The idea — that fascism poses a unique threat, and that it justifies act of physical resistance that would inappropriate if directed against other enemies — has been circulating among liberals and those further to the left for more than a hundred years. Even the members of the 43 Group were aware that they only stood at the midpoint of a much longer tradition.

Within weeks of Mussolini having captured power in Italy in October 1922, you can read opponents of fascism in Britain, in Germany, in the United States, and all over Europe asking themselves whether fascism could happen in their countries, too.
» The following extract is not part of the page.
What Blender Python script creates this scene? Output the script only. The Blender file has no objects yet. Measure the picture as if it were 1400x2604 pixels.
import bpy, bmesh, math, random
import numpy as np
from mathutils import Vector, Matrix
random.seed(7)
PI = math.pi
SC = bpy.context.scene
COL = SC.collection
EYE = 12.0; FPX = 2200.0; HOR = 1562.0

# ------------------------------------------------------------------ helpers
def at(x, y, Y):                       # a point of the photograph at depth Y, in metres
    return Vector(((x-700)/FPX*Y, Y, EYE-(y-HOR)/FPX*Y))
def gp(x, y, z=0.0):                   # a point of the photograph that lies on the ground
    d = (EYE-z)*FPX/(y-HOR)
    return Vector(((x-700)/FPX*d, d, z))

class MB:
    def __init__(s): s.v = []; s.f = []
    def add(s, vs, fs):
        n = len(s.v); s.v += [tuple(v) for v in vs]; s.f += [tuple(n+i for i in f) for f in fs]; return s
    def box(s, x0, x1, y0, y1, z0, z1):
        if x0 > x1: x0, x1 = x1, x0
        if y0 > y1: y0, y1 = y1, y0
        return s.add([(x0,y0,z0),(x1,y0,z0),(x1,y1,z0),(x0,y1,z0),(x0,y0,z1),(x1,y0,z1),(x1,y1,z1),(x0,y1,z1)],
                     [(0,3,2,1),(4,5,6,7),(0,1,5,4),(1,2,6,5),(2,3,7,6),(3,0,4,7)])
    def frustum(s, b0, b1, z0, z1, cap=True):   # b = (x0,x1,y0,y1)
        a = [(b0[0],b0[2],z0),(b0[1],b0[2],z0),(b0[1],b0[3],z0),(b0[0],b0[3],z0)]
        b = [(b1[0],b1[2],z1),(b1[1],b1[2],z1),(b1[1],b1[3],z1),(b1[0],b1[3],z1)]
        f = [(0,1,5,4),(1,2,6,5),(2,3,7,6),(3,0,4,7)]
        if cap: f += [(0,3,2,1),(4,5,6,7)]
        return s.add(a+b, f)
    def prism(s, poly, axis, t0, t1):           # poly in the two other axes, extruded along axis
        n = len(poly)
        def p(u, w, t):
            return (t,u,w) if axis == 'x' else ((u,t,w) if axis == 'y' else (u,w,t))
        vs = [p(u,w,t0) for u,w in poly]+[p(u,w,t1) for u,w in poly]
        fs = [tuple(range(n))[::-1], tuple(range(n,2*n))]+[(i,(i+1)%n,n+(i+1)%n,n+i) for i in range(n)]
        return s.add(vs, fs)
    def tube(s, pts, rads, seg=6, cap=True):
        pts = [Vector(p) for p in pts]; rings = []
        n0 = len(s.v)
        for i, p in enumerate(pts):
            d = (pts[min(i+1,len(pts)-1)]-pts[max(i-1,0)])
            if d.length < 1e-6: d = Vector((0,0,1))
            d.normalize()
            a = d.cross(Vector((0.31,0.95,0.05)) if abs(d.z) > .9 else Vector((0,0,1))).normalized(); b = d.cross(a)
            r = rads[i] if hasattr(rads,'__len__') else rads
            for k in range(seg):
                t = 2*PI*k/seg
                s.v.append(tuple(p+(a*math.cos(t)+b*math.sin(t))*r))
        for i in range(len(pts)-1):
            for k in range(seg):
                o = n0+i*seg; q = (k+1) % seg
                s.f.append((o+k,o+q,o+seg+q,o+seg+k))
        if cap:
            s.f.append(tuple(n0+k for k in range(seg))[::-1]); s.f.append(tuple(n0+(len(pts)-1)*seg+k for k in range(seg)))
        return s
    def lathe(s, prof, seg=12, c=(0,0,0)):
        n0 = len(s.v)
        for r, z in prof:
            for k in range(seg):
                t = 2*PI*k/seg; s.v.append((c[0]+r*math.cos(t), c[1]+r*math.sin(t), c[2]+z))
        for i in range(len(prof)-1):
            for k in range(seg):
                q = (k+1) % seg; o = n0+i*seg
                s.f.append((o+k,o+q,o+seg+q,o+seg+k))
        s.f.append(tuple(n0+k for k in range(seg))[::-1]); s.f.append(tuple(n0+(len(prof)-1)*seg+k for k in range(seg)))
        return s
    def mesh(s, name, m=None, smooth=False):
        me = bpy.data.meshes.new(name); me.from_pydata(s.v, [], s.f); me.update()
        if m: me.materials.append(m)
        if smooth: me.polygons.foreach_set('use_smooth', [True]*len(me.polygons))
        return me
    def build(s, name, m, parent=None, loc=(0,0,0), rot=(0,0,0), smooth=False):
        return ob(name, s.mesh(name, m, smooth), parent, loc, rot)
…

Among the earliest people to warn of the threat posed by fascism outside Italy were Clara Zetkin, who had been the editor for decades of the German Socialist women’s newspaper Die Gleichheit, and a sponsor of the resolution which led to the establishment of International Women’s Day. (Yes, the founder of IWD was an anti-fascist).
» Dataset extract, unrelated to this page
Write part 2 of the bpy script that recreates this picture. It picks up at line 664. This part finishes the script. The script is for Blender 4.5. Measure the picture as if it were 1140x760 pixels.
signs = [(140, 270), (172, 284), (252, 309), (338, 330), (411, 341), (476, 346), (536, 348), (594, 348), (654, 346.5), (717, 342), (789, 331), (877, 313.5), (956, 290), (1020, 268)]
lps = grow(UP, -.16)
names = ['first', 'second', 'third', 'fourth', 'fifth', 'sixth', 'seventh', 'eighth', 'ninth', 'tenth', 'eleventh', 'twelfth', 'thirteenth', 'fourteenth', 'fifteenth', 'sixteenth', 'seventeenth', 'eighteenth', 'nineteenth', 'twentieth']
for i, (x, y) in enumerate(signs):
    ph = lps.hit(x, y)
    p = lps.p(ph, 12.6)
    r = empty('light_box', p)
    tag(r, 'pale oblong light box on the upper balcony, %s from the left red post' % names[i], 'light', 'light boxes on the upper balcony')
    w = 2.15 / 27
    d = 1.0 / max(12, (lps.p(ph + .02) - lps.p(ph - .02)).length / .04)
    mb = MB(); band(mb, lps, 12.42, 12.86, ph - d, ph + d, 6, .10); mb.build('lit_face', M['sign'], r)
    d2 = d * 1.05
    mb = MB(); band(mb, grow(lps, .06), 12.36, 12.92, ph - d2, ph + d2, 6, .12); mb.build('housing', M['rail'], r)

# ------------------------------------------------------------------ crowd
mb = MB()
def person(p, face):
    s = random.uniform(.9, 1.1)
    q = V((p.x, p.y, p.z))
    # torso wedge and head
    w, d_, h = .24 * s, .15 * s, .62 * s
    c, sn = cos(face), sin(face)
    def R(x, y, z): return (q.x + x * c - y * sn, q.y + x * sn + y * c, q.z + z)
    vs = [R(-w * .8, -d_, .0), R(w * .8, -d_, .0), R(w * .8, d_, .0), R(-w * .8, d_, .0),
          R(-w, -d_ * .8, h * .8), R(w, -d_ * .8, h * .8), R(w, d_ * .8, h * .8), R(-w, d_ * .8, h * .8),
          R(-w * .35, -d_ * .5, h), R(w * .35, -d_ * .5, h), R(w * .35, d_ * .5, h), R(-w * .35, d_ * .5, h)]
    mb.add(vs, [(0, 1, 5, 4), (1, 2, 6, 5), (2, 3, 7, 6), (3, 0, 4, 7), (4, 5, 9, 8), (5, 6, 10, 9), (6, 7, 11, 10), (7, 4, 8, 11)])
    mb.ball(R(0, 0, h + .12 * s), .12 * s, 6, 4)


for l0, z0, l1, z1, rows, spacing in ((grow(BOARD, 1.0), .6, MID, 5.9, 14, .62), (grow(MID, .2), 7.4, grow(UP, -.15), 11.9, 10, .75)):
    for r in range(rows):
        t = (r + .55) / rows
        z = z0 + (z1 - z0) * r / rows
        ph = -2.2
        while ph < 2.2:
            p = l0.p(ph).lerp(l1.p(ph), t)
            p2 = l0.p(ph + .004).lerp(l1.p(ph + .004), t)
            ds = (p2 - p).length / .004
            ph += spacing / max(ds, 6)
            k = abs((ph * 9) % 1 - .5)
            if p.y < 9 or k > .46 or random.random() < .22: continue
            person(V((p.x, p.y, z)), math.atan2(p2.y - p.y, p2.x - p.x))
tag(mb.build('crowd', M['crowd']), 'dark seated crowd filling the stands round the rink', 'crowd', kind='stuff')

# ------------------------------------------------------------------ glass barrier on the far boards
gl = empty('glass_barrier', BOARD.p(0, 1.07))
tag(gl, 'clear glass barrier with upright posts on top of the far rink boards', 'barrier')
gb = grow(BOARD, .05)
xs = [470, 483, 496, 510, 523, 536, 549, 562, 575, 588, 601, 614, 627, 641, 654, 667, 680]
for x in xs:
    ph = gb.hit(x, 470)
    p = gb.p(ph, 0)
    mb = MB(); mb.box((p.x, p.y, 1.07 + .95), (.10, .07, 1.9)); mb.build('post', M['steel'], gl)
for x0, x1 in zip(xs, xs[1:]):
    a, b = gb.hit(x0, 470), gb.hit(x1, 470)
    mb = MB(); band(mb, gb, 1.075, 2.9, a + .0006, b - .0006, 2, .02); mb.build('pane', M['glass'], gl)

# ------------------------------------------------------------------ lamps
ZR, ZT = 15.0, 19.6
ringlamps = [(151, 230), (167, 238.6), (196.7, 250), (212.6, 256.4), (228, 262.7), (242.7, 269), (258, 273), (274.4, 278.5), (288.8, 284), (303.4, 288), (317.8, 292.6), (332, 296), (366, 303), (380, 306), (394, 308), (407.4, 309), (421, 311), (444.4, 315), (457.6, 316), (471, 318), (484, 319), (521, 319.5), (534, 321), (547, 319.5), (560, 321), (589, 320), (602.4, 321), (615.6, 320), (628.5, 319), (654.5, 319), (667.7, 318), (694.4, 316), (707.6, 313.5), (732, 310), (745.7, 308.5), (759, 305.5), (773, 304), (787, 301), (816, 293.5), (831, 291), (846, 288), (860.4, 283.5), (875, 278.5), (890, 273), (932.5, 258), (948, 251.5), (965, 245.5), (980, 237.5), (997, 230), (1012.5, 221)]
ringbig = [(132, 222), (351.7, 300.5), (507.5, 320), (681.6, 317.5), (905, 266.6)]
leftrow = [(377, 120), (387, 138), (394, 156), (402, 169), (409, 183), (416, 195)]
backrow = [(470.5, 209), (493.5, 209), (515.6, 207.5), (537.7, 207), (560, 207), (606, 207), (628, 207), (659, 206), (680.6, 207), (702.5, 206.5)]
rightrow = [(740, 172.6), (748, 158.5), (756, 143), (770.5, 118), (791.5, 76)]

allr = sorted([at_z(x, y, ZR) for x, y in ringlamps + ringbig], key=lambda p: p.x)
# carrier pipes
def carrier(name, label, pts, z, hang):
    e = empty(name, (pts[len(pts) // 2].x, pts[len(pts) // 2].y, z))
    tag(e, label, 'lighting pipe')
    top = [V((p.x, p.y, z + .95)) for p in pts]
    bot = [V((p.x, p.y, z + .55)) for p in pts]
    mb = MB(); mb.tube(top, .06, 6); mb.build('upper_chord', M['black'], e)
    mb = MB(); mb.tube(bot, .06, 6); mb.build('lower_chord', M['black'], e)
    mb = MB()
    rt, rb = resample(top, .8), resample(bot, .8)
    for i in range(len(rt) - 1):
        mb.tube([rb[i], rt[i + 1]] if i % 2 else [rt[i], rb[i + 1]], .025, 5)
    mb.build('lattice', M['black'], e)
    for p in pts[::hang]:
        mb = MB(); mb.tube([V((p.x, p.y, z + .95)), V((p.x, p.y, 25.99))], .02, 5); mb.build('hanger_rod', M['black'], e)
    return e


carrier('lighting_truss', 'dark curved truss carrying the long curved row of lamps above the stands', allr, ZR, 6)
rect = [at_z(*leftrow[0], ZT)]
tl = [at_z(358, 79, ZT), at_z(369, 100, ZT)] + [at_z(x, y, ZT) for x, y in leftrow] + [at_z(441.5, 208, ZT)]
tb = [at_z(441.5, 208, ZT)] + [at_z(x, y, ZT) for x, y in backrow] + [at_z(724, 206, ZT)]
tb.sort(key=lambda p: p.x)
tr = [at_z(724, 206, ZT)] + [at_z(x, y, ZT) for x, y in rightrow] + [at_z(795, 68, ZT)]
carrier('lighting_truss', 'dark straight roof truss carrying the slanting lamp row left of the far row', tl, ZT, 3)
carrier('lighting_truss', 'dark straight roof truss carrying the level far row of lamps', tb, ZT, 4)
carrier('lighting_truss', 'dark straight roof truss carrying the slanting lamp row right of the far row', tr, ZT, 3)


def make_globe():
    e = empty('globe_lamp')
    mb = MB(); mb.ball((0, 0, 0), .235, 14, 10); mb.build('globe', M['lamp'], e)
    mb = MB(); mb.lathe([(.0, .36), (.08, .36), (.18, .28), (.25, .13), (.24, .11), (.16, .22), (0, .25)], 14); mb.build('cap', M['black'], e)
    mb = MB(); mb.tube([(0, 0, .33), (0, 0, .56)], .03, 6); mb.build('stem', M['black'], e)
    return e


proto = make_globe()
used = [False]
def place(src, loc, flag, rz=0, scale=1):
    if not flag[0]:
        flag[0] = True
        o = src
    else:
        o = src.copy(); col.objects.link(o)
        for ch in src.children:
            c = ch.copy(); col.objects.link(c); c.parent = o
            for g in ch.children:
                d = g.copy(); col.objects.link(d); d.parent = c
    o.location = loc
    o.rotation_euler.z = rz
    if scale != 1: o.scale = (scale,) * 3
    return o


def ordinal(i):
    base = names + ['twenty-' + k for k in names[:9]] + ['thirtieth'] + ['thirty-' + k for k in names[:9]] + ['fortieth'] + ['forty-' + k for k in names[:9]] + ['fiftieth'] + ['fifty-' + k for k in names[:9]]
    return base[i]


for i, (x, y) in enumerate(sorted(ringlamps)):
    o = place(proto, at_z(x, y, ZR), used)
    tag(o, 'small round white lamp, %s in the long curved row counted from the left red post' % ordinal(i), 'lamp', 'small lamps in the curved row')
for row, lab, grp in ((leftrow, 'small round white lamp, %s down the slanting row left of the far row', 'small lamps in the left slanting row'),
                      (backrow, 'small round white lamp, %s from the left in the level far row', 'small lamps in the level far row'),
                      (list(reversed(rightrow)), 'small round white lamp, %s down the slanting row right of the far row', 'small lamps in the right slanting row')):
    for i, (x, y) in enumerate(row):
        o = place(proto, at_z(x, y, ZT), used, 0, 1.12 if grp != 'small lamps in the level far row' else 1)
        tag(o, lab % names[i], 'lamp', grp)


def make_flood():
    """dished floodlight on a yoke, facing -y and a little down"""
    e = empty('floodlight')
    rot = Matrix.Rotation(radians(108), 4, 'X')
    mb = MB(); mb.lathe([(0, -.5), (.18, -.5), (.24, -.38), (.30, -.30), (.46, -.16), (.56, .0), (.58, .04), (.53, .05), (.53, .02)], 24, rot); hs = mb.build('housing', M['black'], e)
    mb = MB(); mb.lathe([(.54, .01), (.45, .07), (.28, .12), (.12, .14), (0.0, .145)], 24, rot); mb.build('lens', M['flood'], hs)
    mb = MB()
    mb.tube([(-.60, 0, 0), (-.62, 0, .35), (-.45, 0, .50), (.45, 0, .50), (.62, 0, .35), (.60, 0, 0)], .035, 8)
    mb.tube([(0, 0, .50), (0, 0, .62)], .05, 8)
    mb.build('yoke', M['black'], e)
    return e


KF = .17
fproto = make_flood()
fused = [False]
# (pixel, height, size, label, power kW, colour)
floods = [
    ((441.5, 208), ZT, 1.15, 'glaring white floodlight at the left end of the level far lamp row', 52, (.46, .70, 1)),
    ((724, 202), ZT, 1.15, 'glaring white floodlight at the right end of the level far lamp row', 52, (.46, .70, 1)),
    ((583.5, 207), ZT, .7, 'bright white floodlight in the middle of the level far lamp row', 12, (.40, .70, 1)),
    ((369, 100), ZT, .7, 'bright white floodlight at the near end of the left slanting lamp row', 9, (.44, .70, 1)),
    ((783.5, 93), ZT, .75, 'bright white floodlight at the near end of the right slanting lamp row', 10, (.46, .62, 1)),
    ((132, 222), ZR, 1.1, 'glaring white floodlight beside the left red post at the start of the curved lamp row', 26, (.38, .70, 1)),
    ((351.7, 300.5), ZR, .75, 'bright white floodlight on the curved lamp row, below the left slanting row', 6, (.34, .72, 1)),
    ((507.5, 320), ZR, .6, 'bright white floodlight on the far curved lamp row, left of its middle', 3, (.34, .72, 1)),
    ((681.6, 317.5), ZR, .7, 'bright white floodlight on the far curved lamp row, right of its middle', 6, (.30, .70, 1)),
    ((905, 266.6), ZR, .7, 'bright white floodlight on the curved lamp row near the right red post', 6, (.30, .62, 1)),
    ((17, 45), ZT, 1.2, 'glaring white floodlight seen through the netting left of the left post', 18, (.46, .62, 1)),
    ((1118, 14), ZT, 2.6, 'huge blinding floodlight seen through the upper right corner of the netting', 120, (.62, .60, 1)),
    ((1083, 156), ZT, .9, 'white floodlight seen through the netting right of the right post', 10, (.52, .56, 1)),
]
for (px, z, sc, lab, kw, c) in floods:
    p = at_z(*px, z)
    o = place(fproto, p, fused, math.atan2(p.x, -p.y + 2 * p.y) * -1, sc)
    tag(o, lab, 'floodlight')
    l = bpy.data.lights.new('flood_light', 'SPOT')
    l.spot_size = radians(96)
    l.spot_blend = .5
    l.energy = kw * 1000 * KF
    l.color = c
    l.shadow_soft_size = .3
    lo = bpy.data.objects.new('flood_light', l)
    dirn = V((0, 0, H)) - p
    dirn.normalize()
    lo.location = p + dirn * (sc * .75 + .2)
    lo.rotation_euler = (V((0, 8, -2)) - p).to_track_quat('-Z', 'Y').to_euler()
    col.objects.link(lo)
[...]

Writing about Germany in 1923, Clara Zetkin called fascism, “a question of survival for every ordinary worker.” Right from the start, you see her and other leftists watching developments in Munich, and Mussolini’s local imitator Adolf Hitler. Ten years before he made it into power, anti-fascists were warning that if any country was ripe to fall, it was Germany.

At the time these warnings were first made, fascism had seemingly little support. Until the end of the 1920s, Hitler’s Nazis were languishing in the electoral doldrums. They faced a series of competitors in a space between fascism and conservatism, several of whom were better funded, with easier access to the media and their own means to employ paramilitary violence against their rivals. To say that fascism, despite all Hitler’s weaknesses, was the most threatening opponent facing the German left was to make a prediction about how fascism would grow and what it would do in power.
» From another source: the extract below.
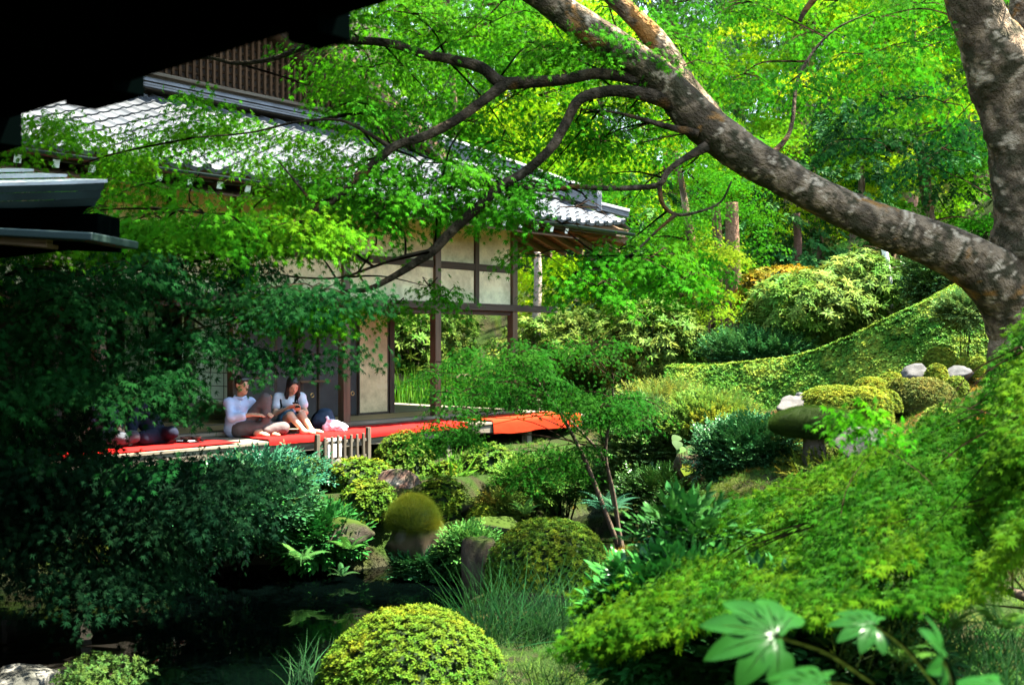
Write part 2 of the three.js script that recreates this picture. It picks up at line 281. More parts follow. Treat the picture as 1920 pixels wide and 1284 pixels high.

Sometimes crudely, sometimes with sophistication, this first generation of anti-fascists explained that fascism is something different from ordinary right-wing politics. Because fascism sought to build a mass base, because it promised its supporters a revolutionary change in their own lives, it was able to win followers at a time of crisis and among social layers that are otherwise the natural base of the Left, including workers, the unemployed, and the young. As a result, even when fascists were relatively few, they were able to grow incredibly fast. 

The first anti-fascists wagered that in the struggle between Hitler and the Weimar Republic, the latter had every chance. History shows they were right. 

Abnormal Times

What this first generation of anti-fascists left, as a legacy, was the idea that when political leaders start calling armed gangs into the street, and when they glory in the idea that one person has a greater right to live than another, the next step won’t be a good one.

Anti-fascism is a long tradition. For most of the last seventy years, it has also been a minority one. In 1948, Britain’s pre-war fascist leader Oswald Mosley announced his retirement. For the next thirty years, there were maybe a few hundred people in Britain who considered themselves first and foremost anti-fascists, if that.

When the US far right was restricted to George Lincoln Rockwell and his self-declared Nazi Party, anti-fascism in the United States wasn’t any more popular. If you want to know why more Americans today consider themselves anti-fascists, you don’t need to go much further than Donald Trump. When the most powerful politician in the world responds to chants of “Jews will not replace us” by praising the “very fine people” behind them, then these aren’t normal times. 

So talk about anti-fascism as much you like, threaten to ban anti-fascists if you choose, but once tens of thousands of Americans start identifying as anti-fascists, then maybe there’s another problem that needs talking about even more urgently.